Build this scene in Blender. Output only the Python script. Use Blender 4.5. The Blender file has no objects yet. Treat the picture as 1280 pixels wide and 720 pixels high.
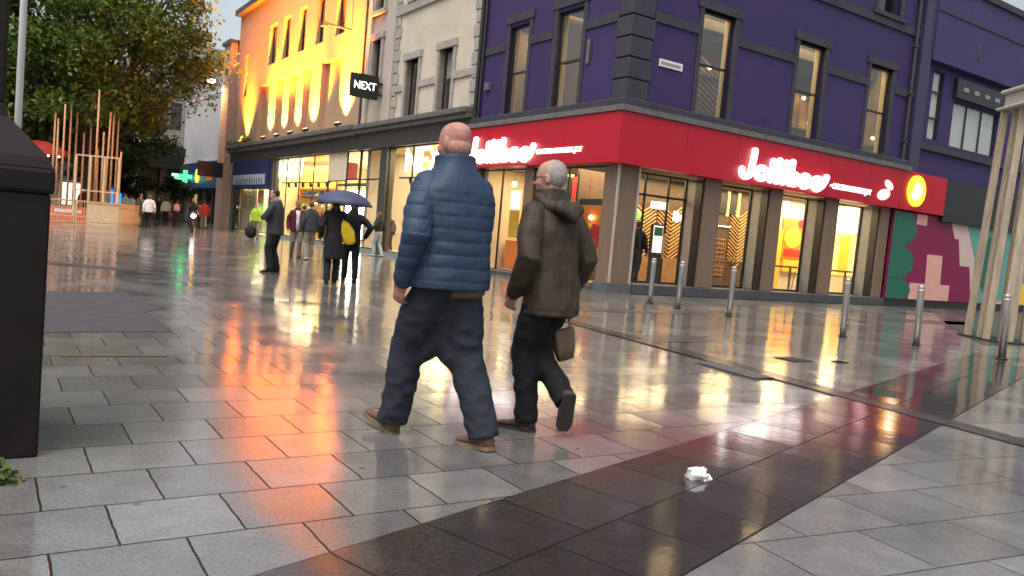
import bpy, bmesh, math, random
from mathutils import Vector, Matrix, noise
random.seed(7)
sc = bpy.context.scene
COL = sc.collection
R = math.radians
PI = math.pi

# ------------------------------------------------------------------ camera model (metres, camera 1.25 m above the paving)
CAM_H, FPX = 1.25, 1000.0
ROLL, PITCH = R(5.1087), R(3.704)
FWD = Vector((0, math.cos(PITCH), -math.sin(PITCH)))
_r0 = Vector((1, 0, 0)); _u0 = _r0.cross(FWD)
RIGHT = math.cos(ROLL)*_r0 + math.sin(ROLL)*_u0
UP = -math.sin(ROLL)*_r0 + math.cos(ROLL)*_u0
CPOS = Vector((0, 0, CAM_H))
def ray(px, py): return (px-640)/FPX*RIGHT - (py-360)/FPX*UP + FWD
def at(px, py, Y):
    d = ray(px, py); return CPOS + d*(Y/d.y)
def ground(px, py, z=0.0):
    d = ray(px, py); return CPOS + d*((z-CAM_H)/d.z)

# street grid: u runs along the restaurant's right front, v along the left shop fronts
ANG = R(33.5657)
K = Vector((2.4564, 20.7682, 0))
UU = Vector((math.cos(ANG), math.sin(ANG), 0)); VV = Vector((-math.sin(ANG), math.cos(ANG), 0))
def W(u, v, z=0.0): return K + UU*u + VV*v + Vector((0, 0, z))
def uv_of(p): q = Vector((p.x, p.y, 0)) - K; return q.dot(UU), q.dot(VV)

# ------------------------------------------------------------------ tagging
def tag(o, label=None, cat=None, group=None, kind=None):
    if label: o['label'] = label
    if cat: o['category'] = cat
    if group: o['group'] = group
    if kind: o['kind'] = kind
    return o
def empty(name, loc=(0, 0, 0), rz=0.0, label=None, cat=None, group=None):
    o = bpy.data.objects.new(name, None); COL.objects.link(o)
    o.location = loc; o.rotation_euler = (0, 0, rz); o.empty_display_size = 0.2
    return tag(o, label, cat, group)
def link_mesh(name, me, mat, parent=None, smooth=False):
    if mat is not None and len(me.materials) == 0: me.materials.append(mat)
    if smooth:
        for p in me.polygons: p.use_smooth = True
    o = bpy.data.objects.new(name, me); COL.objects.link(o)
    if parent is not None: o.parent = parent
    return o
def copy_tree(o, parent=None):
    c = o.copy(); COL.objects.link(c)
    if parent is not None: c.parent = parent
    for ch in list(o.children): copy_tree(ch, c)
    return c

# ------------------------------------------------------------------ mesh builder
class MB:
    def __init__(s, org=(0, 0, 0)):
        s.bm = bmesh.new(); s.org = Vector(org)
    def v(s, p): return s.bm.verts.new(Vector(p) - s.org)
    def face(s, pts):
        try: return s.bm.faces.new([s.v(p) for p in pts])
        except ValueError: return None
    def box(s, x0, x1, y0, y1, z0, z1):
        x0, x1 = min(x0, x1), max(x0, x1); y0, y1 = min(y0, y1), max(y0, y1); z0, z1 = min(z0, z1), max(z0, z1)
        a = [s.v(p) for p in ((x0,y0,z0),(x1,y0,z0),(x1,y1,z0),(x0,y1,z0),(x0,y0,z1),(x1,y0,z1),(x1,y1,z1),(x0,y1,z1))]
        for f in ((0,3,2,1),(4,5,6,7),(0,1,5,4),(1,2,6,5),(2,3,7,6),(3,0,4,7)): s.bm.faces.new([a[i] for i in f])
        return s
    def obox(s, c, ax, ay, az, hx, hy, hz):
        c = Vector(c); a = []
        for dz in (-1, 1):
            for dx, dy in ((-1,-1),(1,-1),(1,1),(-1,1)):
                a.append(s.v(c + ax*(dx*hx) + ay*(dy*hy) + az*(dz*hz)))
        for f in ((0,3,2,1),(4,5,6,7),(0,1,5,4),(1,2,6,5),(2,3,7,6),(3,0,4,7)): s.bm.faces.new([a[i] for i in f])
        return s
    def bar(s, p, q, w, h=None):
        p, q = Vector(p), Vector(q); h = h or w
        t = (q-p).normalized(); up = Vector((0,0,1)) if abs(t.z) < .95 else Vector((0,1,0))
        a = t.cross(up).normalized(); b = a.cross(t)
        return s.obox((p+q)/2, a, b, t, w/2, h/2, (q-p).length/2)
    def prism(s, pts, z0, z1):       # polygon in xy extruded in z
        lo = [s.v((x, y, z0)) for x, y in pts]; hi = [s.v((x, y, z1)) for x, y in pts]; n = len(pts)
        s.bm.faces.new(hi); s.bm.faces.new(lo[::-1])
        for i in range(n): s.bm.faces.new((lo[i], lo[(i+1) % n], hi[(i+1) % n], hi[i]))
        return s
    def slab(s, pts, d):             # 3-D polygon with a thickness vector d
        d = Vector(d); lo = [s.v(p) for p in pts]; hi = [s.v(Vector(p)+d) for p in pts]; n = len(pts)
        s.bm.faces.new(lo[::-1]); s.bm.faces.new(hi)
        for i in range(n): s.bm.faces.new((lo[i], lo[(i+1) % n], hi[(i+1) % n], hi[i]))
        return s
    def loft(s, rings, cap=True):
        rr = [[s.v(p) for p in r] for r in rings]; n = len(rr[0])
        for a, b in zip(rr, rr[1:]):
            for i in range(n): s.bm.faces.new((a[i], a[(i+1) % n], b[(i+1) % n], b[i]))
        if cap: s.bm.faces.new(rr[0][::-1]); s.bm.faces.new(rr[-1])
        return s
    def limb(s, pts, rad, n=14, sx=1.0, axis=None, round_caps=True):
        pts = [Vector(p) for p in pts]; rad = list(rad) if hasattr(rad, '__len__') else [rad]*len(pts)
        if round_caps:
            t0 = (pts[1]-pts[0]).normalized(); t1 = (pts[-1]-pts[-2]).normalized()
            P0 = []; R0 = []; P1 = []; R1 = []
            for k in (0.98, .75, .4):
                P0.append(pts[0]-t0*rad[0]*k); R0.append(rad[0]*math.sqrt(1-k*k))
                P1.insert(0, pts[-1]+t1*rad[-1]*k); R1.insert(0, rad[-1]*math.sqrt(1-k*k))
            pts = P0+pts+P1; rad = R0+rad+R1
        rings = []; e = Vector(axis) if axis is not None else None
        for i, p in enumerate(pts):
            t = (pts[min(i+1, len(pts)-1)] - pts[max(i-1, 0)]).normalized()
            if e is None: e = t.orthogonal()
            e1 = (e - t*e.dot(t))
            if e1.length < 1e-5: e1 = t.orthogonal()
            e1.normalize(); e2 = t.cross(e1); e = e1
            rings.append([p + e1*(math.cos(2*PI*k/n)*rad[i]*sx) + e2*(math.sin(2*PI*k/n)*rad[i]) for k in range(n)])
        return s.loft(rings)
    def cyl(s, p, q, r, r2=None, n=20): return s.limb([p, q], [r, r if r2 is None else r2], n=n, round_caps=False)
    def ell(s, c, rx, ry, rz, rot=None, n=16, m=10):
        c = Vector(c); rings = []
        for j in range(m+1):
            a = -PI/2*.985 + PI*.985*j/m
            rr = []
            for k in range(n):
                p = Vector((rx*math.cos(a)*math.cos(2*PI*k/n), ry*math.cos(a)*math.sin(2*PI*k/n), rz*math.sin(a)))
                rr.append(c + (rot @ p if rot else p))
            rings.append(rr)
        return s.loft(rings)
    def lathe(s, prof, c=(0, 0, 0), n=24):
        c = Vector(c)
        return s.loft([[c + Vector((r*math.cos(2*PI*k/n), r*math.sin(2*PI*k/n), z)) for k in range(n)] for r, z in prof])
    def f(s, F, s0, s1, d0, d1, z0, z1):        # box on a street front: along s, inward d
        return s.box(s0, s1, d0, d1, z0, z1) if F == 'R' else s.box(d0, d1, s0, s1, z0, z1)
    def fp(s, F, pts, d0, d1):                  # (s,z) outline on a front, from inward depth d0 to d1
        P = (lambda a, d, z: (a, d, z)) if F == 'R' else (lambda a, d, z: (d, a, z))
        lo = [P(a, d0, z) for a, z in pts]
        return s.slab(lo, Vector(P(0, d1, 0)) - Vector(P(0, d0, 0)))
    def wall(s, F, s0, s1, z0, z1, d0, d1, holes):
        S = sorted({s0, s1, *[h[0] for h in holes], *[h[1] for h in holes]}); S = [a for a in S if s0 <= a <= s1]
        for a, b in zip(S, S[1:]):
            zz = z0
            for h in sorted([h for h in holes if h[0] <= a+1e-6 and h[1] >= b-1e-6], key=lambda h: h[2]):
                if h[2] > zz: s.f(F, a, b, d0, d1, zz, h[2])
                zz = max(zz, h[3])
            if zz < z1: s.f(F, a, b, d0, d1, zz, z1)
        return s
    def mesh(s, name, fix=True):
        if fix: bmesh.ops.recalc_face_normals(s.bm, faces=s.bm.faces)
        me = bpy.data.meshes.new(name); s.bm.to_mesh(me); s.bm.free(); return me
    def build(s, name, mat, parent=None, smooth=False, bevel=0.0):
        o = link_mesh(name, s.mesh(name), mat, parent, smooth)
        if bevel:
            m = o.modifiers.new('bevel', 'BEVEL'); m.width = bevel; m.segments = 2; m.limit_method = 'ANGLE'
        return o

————

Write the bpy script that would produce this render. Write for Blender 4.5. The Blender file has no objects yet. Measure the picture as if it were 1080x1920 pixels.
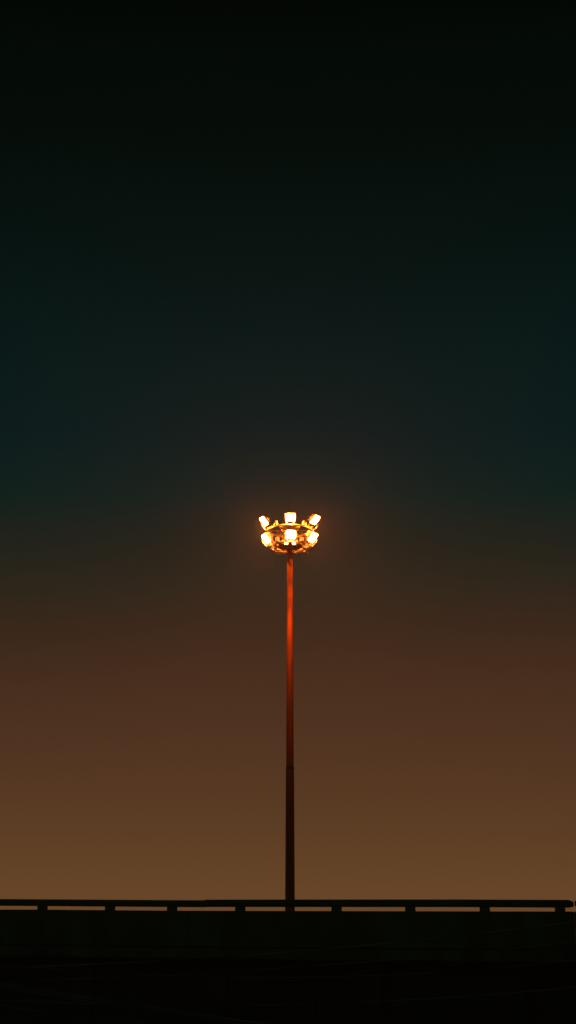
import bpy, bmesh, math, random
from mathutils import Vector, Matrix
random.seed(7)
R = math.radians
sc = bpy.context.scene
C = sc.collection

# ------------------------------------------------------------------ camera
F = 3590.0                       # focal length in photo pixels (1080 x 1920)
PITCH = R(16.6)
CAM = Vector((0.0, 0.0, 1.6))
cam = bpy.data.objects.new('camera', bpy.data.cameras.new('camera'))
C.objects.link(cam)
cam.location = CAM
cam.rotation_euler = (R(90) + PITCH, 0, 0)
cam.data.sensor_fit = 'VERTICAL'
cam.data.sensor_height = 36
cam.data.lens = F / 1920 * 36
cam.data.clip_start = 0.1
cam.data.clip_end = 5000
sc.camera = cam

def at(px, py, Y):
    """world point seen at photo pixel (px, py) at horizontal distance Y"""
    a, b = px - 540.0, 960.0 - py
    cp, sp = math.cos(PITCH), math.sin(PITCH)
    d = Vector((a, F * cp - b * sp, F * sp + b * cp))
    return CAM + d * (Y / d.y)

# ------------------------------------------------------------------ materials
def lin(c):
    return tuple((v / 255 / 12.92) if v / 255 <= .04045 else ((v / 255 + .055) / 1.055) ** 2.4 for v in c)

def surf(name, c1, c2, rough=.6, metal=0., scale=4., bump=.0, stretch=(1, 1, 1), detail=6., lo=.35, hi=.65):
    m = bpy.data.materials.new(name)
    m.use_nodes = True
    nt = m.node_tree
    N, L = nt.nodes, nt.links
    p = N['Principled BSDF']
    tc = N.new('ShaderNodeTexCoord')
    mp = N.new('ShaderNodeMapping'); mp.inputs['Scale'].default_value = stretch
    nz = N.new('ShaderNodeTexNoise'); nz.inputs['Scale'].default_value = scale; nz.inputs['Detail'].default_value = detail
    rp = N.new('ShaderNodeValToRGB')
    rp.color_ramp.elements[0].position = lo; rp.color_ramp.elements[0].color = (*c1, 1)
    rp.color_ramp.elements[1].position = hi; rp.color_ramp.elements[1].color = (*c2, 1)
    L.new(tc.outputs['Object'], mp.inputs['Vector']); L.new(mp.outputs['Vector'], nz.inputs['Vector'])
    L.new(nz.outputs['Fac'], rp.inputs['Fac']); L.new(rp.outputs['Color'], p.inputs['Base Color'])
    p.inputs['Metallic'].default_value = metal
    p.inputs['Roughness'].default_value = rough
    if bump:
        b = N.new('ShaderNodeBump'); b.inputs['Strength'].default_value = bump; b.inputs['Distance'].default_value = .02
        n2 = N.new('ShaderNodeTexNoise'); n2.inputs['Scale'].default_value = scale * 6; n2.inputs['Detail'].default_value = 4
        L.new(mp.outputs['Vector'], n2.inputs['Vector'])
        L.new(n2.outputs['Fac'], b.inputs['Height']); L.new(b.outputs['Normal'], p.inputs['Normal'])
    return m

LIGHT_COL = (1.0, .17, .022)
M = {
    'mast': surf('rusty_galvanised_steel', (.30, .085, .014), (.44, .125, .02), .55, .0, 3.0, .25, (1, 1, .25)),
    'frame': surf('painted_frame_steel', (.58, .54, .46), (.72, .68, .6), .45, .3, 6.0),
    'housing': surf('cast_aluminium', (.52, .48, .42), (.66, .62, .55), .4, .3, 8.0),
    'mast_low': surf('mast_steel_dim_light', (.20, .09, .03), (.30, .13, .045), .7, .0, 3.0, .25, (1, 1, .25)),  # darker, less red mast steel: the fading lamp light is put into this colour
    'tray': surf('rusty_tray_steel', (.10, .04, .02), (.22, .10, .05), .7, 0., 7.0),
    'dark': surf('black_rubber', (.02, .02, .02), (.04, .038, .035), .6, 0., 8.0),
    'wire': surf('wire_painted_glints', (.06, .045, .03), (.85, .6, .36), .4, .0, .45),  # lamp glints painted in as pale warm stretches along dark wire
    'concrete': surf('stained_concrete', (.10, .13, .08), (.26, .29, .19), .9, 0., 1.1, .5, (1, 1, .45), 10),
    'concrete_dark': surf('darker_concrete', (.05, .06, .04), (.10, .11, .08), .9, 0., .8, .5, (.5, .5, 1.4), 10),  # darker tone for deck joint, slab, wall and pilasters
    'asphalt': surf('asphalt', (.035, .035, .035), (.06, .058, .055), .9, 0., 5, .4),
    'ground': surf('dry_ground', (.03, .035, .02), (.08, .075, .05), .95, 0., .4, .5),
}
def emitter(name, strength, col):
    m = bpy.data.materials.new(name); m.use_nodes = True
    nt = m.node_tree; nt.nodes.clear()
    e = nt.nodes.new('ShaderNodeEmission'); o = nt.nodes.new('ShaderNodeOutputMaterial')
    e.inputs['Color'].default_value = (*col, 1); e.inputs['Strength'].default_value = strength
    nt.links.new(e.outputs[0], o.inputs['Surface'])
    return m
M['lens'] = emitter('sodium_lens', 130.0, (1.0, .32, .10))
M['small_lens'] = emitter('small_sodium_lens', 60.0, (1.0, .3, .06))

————

INSTRUCTIONS TO FOLLOW
Go up to the line with "Build this scene" and retype exactly from there through the line with "d = ray(px, py); return CPOS + d*((z-CAM_H)/d.z)". Leave out pictures.

FULL RESPONSE
Build this scene in Blender. Output only the Python script. Use Blender 4.5. The Blender file has no objects yet. Treat the picture as 1280 pixels wide and 720 pixels high.
import bpy, bmesh, math, random
from mathutils import Vector, Matrix, noise
random.seed(7)
sc = bpy.context.scene
COL = sc.collection
R = math.radians
PI = math.pi

# ------------------------------------------------------------------ camera model (metres, camera 1.25 m above the paving)
CAM_H, FPX = 1.25, 1000.0
ROLL, PITCH = R(5.1087), R(3.704)
FWD = Vector((0, math.cos(PITCH), -math.sin(PITCH)))
_r0 = Vector((1, 0, 0)); _u0 = _r0.cross(FWD)
RIGHT = math.cos(ROLL)*_r0 + math.sin(ROLL)*_u0
UP = -math.sin(ROLL)*_r0 + math.cos(ROLL)*_u0
CPOS = Vector((0, 0, CAM_H))
def ray(px, py): return (px-640)/FPX*RIGHT - (py-360)/FPX*UP + FWD
def at(px, py, Y):
    d = ray(px, py); return CPOS + d*(Y/d.y)
def ground(px, py, z=0.0):
    d = ray(px, py); return CPOS + d*((z-CAM_H)/d.z)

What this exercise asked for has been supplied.